* [Short exercise]
Exactly reproduce each line of the listing that follows.

┌──

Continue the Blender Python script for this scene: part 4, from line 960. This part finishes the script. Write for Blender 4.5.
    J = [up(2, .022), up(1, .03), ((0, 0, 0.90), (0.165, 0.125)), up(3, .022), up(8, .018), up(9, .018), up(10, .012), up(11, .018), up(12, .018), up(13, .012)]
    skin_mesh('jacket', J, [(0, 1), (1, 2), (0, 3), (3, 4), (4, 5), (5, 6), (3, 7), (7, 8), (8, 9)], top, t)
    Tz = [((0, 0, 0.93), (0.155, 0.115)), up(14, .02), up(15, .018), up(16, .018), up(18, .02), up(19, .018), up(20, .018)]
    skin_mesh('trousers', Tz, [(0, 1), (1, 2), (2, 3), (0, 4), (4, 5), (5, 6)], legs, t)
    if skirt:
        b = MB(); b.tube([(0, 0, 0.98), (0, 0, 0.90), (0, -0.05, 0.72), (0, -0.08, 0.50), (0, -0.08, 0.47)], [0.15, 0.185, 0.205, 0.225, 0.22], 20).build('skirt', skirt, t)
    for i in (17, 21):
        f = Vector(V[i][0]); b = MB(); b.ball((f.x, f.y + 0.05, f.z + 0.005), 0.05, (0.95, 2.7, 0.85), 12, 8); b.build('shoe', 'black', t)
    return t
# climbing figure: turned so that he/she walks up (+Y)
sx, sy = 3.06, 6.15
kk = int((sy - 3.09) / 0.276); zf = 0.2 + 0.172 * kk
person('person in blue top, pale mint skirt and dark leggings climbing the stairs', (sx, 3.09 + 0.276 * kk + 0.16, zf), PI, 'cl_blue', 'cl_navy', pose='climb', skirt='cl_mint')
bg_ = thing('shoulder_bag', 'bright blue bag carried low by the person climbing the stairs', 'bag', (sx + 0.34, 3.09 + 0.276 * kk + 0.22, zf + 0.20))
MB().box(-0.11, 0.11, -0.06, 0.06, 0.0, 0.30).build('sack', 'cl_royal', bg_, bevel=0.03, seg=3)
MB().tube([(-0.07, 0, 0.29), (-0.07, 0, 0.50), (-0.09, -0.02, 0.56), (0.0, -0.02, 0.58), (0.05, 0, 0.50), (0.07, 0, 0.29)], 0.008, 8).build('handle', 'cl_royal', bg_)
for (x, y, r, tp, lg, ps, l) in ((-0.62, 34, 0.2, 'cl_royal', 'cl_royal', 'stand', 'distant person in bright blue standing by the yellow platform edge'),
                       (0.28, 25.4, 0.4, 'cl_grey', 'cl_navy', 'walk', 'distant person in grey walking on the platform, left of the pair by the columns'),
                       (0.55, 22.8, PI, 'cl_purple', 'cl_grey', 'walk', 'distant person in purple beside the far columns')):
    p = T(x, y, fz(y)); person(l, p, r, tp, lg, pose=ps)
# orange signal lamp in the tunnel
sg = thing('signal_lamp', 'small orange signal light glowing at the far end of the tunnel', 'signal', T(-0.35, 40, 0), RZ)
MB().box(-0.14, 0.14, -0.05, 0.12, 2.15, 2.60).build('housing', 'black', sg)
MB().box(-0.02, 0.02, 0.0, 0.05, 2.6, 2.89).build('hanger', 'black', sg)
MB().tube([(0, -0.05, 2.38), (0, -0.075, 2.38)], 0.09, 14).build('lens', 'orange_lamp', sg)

└──

* [Exercise answer]
Continue the Blender Python script for this scene: part 4, from line 960. This part finishes the script. Write for Blender 4.5.
    J = [up(2, .022), up(1, .03), ((0, 0, 0.90), (0.165, 0.125)), up(3, .022), up(8, .018), up(9, .018), up(10, .012), up(11, .018), up(12, .018), up(13, .012)]
    skin_mesh('jacket', J, [(0, 1), (1, 2), (0, 3), (3, 4), (4, 5), (5, 6), (3, 7), (7, 8), (8, 9)], top, t)
    Tz = [((0, 0, 0.93), (0.155, 0.115)), up(14, .02), up(15, .018), up(16, .018), up(18, .02), up(19, .018), up(20, .018)]
    skin_mesh('trousers', Tz, [(0, 1), (1, 2), (2, 3), (0, 4), (4, 5), (5, 6)], legs, t)
    if skirt:
        b = MB(); b.tube([(0, 0, 0.98), (0, 0, 0.90), (0, -0.05, 0.72), (0, -0.08, 0.50), (0, -0.08, 0.47)], [0.15, 0.185, 0.205, 0.225, 0.22], 20).build('skirt', skirt, t)
    for i in (17, 21):
        f = Vector(V[i][0]); b = MB(); b.ball((f.x, f.y + 0.05, f.z + 0.005), 0.05, (0.95, 2.7, 0.85), 12, 8); b.build('shoe', 'black', t)
    return t
# climbing figure: turned so that he/she walks up (+Y)
sx, sy = 3.06, 6.15
kk = int((sy - 3.09) / 0.276); zf = 0.2 + 0.172 * kk
person('person in blue top, pale mint skirt and dark leggings climbing the stairs', (sx, 3.09 + 0.276 * kk + 0.16, zf), PI, 'cl_blue', 'cl_navy', pose='climb', skirt='cl_mint')
bg_ = thing('shoulder_bag', 'bright blue bag carried low by the person climbing the stairs', 'bag', (sx + 0.34, 3.09 + 0.276 * kk + 0.22, zf + 0.20))
MB().box(-0.11, 0.11, -0.06, 0.06, 0.0, 0.30).build('sack', 'cl_royal', bg_, bevel=0.03, seg=3)
MB().tube([(-0.07, 0, 0.29), (-0.07, 0, 0.50), (-0.09, -0.02, 0.56), (0.0, -0.02, 0.58), (0.05, 0, 0.50), (0.07, 0, 0.29)], 0.008, 8).build('handle', 'cl_royal', bg_)
for (x, y, r, tp, lg, ps, l) in ((-0.62, 34, 0.2, 'cl_royal', 'cl_royal', 'stand', 'distant person in bright blue standing by the yellow platform edge'),
                       (0.28, 25.4, 0.4, 'cl_grey', 'cl_navy', 'walk', 'distant person in grey walking on the platform, left of the pair by the columns'),
                       (0.55, 22.8, PI, 'cl_purple', 'cl_grey', 'walk', 'distant person in purple beside the far columns')):
    p = T(x, y, fz(y)); person(l, p, r, tp, lg, pose=ps)
# orange signal lamp in the tunnel
sg = thing('signal_lamp', 'small orange signal light glowing at the far end of the tunnel', 'signal', T(-0.35, 40, 0), RZ)
MB().box(-0.14, 0.14, -0.05, 0.12, 2.15, 2.60).build('housing', 'black', sg)
MB().box(-0.02, 0.02, 0.0, 0.05, 2.6, 2.89).build('hanger', 'black', sg)
MB().tube([(0, -0.05, 2.38), (0, -0.075, 2.38)], 0.09, 14).build('lens', 'orange_lamp', sg)